The first outing of the Benko Gambit by Benko seems to have been this game from the 1967 Sarajevo Tournament, where he finished in joint 3rd place 

The popularity of the opening has waxed and waned, but it can still be found at the very highest level – for instance, Maxime Vachier-Lagrave reached the final of the recent Riga Grand Prix by steering his brilliant game against Alexander Grischuk into Benko territory.   

Benko finished first in eight US Open Championships, while as a team player at the Olympiad he represented Hungary once, taking team bronze, and then the United States in six tournaments in a row from 1962 to 1972, taking individual silver in 1962 and team silver in 1966. He would later go on to captain both the US women's and open teams, leading to some memorable stories:

As Benko’s playing career began to wind down he focused on other avenues of chess creativity, publishing numerous books and writing regular chess columns. His special focus was on the endgame and the composing of chess studies, which he continued to actively engage in all the way into his 90s.
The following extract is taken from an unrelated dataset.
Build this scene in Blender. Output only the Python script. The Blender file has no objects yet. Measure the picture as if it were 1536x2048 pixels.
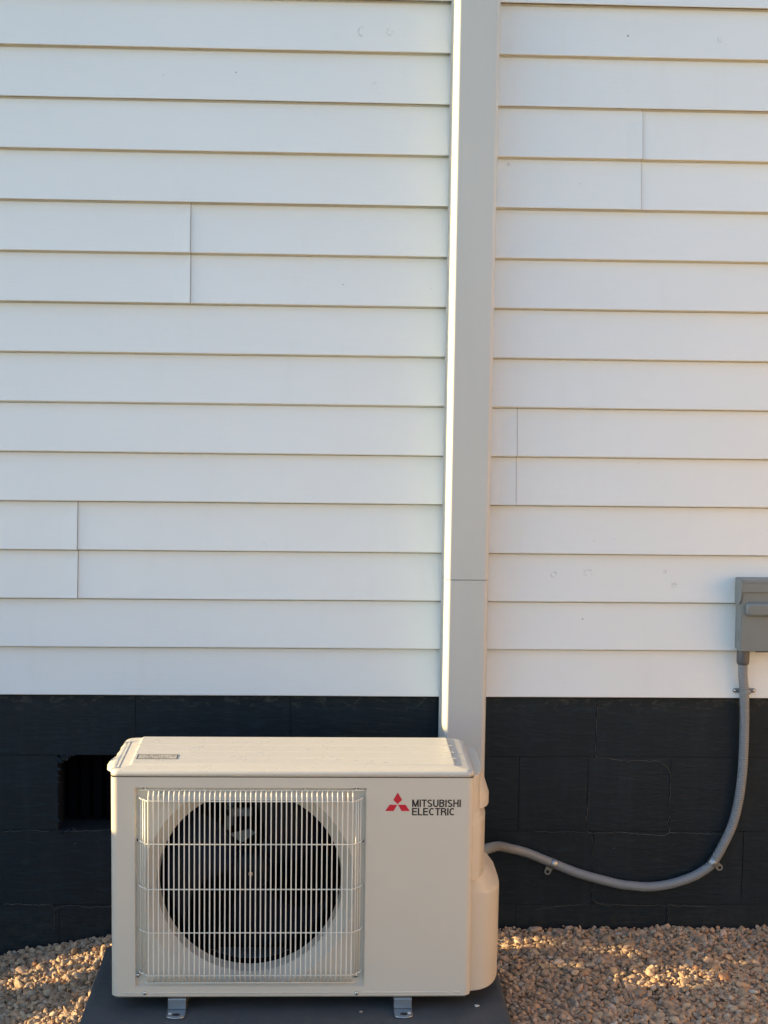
import bpy, bmesh, math, random
import numpy as np
from mathutils import Vector, Matrix, noise
R = math.radians
sc = bpy.context.scene
C = sc.collection
rnd = random.Random(7)

# ------------------------------------------------------------------ camera
ZS = 0.64                     # height of the lowest siding edge above the gravel
cd = bpy.data.cameras.new('camera')
cam = bpy.data.objects.new('camera', cd)
C.objects.link(cam)
cd.sensor_fit = 'VERTICAL'; cd.sensor_height = 36; cd.lens = 3140.1 / 2048 * 36
cd.clip_start = 0.05; cd.clip_end = 2000
YAW, PITCH, ROLL = 0.04106, 0.10557, 0.01396
def cdir(x, f, y):
    c, s = math.cos(ROLL), math.sin(ROLL)
    x, y = c * x - s * y, s * x + c * y
    c, s = math.cos(PITCH), math.sin(PITCH)
    f, y = c * f + s * y, -s * f + c * y
    c, s = math.cos(YAW), math.sin(YAW)
    return Vector((c * x + s * f, -s * x + c * f, y))
rt, up, fw = cdir(1, 0, 0), cdir(0, 0, 1), cdir(0, 1, 0)
cam.matrix_world = Matrix(((rt.x, up.x, -fw.x, -0.0736), (rt.y, up.y, -fw.y, -4.0624),
                           (rt.z, up.z, -fw.z, 0.916 + ZS), (0, 0, 0, 1)))
sc.camera = cam

# ------------------------------------------------------------------ light
SUN_EL, SUN_AL = R(12.0), R(0.8)         # low sun from the left, a hair behind the plane of the wall
w = bpy.data.worlds.new('World'); sc.world = w; w.use_nodes = True
nt = w.node_tree
sky = nt.nodes.new('ShaderNodeTexSky'); sky.sky_type = 'NISHITA'; sky.sun_disc = False
sky.sun_elevation = SUN_EL; sky.sun_rotation = R(-90) + SUN_AL
sky.altitude = 100; sky.air_density = 1.0; sky.dust_density = 1.0; sky.ozone_density = 2.3
bg = nt.nodes['Background']; bg.inputs[1].default_value = 0.15
nt.links.new(sky.outputs[0], bg.inputs[0])
sd = bpy.data.lights.new('sun', 'SUN'); sd.energy = 5.0; sd.angle = R(0.42); sd.color = (1.0, 0.73, 0.36)
sun = bpy.data.objects.new('sun', sd); C.objects.link(sun)
travel = Vector((math.cos(SUN_EL) * math.cos(SUN_AL), -math.cos(SUN_EL) * math.sin(SUN_AL), -math.sin(SUN_EL)))
sun.rotation_euler = travel.to_track_quat('-Z', 'Y').to_euler()
sun.location = (-6, 0.3, 4)
vs = sc.view_settings
sc.display_settings.display_device = 'sRGB'
vs.view_transform = 'Standard'; vs.look = 'None'; vs.gamma = 1; vs.use_curve_mapping = False
vs.exposure = 1.53

# ------------------------------------------------------------------ helpers
def tag(o, label=None, cat=None, group=None, kind=None):
    if label: o['label'] = label
    if cat: o['category'] = cat
    if group: o['group'] = group
    if kind: o['kind'] = kind
    return o
def thing(name, loc, label, cat, group=None):
    o = bpy.data.objects.new(name, None); C.objects.link(o)
    o.empty_display_size = 0.1; o.location = loc
    return tag(o, label, cat, group)
def wloc(o):
    v = Vector((0, 0, 0))
    while o is not None: v += o.location; o = o.parent
    return v
class MB:
    def __init__(s): s.v = []; s.f = []; s.sm = []
    def add(s, vs, fs, smooth=False):
        n = len(s.v); s.v += [tuple(v) for v in vs]
        for f in fs: s.f.append(tuple(i + n for i in f)); s.sm.append(smooth)
        return s
    def box(s, x0, x1, y0, y1, z0, z1):
        return s.add([(x0,y0,z0),(x1,y0,z0),(x1,y1,z0),(x0,y1,z0),(x0,y0,z1),(x1,y0,z1),(x1,y1,z1),(x0,y1,z1)],
              [(0,3,2,1),(4,5,6,7),(0,1,5,4),(1,2,6,5),(2,3,7,6),(3,0,4,7)])
    def loft(s, loops, smooth=True, cap=(True, True), closed=True):
        n = len(loops[0]); vv = [p for l in loops for p in l]; ff = []
        for a in range(len(loops) - 1):
            for i in range(n if closed else n - 1):
                j = (i + 1) % n
                ff.append((a*n+i, a*n+j, (a+1)*n+j, (a+1)*n+i))
        base = len(s.v); s.add(vv, ff, smooth)
        if cap[0]: s.f.append(tuple(base + i for i in reversed(range(n)))); s.sm.append(False)
        if cap[1]: s.f.append(tuple(base + (len(loops)-1)*n + i for i in range(n))); s.sm.append(False)
        return s
    def tube(s, pts, r, n=10, smooth=True, cap=True):
        pts = [Vector(p) for p in pts]; loops = []
        rr = r if callable(r) else (lambda k: r)
        t0 = (pts[1] - pts[0]).normalized()
        ref = Vector((0, 0, 1)) if abs(t0.z) < .9 else Vector((1, 0, 0))
        u = t0.cross(ref).normalized()
        for k, p in enumerate(pts):
            t = (pts[min(k+1, len(pts)-1)] - pts[max(k-1, 0)]).normalized()
            u = (u - t * u.dot(t)).normalized(); v = t.cross(u)
            loops.append([p + (u*math.cos(a) + v*math.sin(a)) * rr(k) for a in [2*math.pi*i/n for i in range(n)]])
        return s.loft(loops, smooth, (cap, cap))
    def build(s, name, mat, parent=None):
        off = wloc(parent) if parent else Vector((0, 0, 0))
        me = bpy.data.meshes.new(name)
        me.from_pydata([(v[0]-off.x, v[1]-off.y, v[2]-off.z) for v in s.v], [], s.f)
        me.polygons.foreach_set('use_smooth', s.sm)
        bm = bmesh.new(); bm.from_mesh(me); bmesh.ops.recalc_face_normals(bm, faces=bm.faces); bm.to_mesh(me); bm.free()
        me.materials.append(mat); me.update()
        o = bpy.data.objects.new(name, me); C.objects.link(o)
        if parent: o.parent = parent
        return o
def bevel(o, wd, seg=2):
    m = o.modifiers.new('bevel', 'BEVEL'); m.width = wd; m.segments = seg; m.limit_method = 'ANGLE'; m.angle_limit = R(35)
    m.harden_normals = False
    return o
def crisp(o, a=28):
    o.data.set_sharp_from_angle(angle=R(a)); m = o.modifiers.new('weighted', 'WEIGHTED_NORMAL'); m.keep_sharp = True; m.weight = 80
    return o
def rrect(x0, x1, y0, y1, r, z, n=6):
    out = []
    for cx, cy, a0 in ((x1-r, y1-r, 0), (x0+r, y1-r, 90), (x0+r, y0+r, 180), (x1-r, y0+r, 270)):
        for i in range(n+1):
            a = R(a0 + 90*i/n); out.append((cx + r*math.cos(a), cy + r*math.sin(a), z))
    return out
def smooth_path(pts, sub=8):
    P = [Vector(p) for p in pts]; P = [2*P[0]-P[1]] + P + [2*P[-1]-P[-2]]; out = []
    for i in range(1, len(P)-2):
        for k in range(sub):
            t = k/sub; a, b, c, d = P[i-1], P[i], P[i+1], P[i+2]
            out.append(.5*((2*b) + (c-a)*t + (2*a-5*b+4*c-d)*t*t + (3*b-a-3*c+d)*t**3))
    out.append(P[-2]); return out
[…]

He had some party tricks, including composing studies shaped for someone’s initials:

It was as a composer that Pal Benko perhaps made his biggest impression on future generations of players. During Round 9 of the 2019 Sinquefield Cup Levon Aronian paid tribute to Pal:

And the 13th World Champion Garry Kasparov also joined in the praise:

There are few players below the level of World Champion whose legacy is so sure to live on after their death. May he rest in peace.